___ Data supplied
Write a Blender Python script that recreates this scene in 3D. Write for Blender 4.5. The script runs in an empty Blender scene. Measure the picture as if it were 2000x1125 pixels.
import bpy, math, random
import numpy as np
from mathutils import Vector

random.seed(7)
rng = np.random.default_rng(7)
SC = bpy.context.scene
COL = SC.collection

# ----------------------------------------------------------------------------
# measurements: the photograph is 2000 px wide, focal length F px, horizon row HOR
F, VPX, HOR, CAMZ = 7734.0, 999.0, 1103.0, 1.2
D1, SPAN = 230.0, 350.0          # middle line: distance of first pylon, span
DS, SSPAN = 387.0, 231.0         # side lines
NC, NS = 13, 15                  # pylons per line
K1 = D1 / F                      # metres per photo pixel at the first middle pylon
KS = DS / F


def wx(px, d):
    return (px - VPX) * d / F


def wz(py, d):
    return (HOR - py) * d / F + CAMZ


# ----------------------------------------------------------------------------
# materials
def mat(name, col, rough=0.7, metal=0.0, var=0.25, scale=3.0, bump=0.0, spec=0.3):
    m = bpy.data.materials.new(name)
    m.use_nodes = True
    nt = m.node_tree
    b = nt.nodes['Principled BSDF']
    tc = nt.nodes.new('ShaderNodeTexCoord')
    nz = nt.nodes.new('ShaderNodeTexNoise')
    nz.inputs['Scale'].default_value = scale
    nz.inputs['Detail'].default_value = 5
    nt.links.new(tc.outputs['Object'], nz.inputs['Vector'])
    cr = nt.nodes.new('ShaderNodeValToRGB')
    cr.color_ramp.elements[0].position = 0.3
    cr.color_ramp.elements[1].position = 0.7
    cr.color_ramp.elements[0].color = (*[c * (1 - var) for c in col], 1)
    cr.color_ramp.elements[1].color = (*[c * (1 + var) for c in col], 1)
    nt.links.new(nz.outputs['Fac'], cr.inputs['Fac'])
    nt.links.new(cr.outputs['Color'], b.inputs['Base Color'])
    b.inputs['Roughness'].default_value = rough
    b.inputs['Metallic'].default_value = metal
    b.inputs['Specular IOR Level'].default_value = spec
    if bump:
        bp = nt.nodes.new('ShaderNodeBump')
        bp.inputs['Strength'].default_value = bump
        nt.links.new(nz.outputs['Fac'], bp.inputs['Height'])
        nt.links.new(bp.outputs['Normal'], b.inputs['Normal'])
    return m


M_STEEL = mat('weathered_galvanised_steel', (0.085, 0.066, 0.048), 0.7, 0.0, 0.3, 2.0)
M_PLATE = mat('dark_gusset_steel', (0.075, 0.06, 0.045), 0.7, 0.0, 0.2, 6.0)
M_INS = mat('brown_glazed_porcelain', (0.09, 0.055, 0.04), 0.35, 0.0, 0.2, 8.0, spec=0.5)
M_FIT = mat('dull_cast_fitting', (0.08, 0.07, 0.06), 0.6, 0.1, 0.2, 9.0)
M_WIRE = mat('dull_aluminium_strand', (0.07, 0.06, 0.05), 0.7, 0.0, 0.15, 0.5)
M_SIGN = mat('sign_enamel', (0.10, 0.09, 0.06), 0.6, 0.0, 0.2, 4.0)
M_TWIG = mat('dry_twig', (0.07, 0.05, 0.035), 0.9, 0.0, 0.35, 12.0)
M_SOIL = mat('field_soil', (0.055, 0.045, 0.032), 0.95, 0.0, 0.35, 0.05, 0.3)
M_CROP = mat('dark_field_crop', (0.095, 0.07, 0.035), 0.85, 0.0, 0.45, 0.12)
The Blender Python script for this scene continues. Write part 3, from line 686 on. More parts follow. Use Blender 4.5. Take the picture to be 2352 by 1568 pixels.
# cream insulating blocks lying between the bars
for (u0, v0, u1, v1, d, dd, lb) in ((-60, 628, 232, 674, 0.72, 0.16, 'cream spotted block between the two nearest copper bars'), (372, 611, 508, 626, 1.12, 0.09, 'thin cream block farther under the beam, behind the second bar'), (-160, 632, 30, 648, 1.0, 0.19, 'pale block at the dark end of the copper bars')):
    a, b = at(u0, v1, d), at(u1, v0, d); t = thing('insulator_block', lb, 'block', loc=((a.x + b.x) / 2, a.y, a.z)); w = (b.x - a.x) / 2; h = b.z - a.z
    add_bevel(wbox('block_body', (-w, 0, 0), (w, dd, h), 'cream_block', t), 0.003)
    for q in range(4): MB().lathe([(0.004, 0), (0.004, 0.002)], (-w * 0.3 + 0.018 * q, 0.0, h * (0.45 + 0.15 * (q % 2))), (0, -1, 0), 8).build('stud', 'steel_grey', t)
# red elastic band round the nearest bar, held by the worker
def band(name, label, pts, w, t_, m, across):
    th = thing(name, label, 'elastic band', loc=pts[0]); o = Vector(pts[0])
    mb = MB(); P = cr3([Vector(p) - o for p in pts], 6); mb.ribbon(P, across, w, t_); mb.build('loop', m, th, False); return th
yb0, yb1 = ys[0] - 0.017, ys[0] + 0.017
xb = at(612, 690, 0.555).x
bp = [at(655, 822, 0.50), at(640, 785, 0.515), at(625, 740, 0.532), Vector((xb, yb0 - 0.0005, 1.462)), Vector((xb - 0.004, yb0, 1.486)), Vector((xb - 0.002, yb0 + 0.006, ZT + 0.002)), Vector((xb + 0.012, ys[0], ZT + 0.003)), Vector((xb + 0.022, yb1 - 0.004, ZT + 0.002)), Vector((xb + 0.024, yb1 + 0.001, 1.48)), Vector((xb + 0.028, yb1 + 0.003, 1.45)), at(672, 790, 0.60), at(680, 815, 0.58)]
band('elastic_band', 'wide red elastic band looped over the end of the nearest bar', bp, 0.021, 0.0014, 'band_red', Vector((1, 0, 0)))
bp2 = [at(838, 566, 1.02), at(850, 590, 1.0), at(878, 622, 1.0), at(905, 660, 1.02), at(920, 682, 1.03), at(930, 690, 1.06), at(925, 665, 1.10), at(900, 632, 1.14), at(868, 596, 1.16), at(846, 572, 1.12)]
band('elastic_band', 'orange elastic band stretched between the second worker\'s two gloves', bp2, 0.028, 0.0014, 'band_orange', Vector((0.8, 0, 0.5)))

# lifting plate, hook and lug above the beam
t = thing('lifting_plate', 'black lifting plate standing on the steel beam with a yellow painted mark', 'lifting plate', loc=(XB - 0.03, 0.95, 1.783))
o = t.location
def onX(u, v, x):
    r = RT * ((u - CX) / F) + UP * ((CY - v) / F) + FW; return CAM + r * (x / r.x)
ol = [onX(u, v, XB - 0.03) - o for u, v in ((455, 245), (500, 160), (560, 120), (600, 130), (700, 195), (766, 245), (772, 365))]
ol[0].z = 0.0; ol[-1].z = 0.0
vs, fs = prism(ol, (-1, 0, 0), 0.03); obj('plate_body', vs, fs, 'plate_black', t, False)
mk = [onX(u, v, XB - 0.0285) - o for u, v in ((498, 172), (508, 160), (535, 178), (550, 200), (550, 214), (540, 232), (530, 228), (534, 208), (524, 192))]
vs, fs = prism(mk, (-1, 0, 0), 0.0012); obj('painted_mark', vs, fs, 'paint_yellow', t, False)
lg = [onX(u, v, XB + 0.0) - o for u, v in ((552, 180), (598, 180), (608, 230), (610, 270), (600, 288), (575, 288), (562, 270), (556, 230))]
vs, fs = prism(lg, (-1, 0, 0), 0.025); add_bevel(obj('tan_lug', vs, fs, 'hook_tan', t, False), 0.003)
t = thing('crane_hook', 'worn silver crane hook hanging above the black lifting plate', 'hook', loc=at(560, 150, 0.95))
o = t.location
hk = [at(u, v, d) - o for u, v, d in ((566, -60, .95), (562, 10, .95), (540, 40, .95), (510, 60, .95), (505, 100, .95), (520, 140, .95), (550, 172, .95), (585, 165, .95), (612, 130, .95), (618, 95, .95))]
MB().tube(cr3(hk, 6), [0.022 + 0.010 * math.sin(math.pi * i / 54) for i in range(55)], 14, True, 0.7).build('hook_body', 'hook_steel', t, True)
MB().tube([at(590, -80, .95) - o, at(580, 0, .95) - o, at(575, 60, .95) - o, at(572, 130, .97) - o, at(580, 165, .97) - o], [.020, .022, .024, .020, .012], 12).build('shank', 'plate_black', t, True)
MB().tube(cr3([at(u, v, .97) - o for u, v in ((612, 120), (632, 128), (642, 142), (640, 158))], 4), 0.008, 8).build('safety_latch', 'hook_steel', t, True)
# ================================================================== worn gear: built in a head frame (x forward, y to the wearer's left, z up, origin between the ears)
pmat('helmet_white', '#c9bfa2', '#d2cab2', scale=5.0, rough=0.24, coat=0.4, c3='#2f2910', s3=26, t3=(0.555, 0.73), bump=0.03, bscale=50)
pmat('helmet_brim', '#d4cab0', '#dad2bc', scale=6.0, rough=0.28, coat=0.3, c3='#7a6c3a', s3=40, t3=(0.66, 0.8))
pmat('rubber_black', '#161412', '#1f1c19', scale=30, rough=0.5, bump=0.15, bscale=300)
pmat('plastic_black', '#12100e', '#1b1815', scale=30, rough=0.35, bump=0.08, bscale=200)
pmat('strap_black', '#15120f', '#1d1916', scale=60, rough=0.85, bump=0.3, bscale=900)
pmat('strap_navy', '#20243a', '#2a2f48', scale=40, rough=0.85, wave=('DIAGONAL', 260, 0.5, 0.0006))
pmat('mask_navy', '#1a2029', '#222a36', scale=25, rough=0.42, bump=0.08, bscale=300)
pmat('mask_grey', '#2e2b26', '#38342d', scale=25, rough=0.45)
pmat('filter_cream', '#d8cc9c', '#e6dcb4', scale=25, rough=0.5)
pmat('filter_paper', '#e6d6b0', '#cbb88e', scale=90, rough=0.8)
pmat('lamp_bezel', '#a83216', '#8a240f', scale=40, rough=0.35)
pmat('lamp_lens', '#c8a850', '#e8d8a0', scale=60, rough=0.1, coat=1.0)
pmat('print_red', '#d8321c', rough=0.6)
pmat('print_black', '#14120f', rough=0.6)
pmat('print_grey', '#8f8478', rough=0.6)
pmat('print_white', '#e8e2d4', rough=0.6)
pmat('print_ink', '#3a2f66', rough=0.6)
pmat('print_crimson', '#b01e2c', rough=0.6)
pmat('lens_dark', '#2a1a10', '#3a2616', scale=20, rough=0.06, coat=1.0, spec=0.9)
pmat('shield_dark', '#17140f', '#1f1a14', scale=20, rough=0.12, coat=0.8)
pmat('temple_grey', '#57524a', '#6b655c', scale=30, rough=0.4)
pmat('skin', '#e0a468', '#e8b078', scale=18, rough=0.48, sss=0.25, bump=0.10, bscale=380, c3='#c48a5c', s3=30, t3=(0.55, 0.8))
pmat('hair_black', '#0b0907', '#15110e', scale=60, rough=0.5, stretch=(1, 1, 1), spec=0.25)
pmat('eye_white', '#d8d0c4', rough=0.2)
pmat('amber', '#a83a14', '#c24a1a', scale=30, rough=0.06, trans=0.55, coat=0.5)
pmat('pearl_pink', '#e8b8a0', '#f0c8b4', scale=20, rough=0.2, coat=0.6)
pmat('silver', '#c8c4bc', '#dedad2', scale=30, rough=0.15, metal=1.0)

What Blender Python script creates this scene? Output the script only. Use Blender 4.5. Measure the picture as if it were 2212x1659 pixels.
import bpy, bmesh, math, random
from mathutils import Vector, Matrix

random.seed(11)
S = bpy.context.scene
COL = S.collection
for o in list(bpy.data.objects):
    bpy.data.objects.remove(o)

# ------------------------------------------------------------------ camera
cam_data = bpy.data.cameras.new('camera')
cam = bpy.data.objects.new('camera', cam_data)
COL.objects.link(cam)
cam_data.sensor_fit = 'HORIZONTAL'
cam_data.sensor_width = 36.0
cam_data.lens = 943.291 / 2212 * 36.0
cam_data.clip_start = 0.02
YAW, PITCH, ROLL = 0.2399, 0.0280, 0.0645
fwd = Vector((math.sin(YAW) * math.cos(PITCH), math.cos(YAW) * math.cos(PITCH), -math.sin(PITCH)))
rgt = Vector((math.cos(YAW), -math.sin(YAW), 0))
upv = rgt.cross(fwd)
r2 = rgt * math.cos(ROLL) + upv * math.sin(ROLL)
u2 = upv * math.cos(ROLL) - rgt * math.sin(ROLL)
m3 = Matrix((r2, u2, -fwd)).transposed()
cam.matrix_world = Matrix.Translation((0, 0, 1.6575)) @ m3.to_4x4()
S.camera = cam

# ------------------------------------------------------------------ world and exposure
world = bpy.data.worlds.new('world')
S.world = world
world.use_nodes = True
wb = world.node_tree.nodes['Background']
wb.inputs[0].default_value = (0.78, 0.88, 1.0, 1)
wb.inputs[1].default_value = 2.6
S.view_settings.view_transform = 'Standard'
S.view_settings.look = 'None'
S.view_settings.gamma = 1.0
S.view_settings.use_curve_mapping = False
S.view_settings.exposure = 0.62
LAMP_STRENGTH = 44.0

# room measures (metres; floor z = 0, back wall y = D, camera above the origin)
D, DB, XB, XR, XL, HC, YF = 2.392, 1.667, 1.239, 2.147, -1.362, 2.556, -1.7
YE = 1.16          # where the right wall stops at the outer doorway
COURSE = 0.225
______
◆ Short problem:
Please print the material above exactly as it appears, from its first line through the line containing "return (px - VPX) * d / F", inclusive, and stop there.

◆ Output of the task:
Write a Blender Python script that recreates this scene in 3D. Write for Blender 4.5. The script runs in an empty Blender scene. Measure the picture as if it were 2000x1125 pixels.
import bpy, math, random
import numpy as np
from mathutils import Vector

random.seed(7)
rng = np.random.default_rng(7)
SC = bpy.context.scene
COL = SC.collection

# ----------------------------------------------------------------------------
# measurements: the photograph is 2000 px wide, focal length F px, horizon row HOR
F, VPX, HOR, CAMZ = 7734.0, 999.0, 1103.0, 1.2
D1, SPAN = 230.0, 350.0          # middle line: distance of first pylon, span
DS, SSPAN = 387.0, 231.0         # side lines
NC, NS = 13, 15                  # pylons per line
K1 = D1 / F                      # metres per photo pixel at the first middle pylon
KS = DS / F


def wx(px, d):
    return (px - VPX) * d / F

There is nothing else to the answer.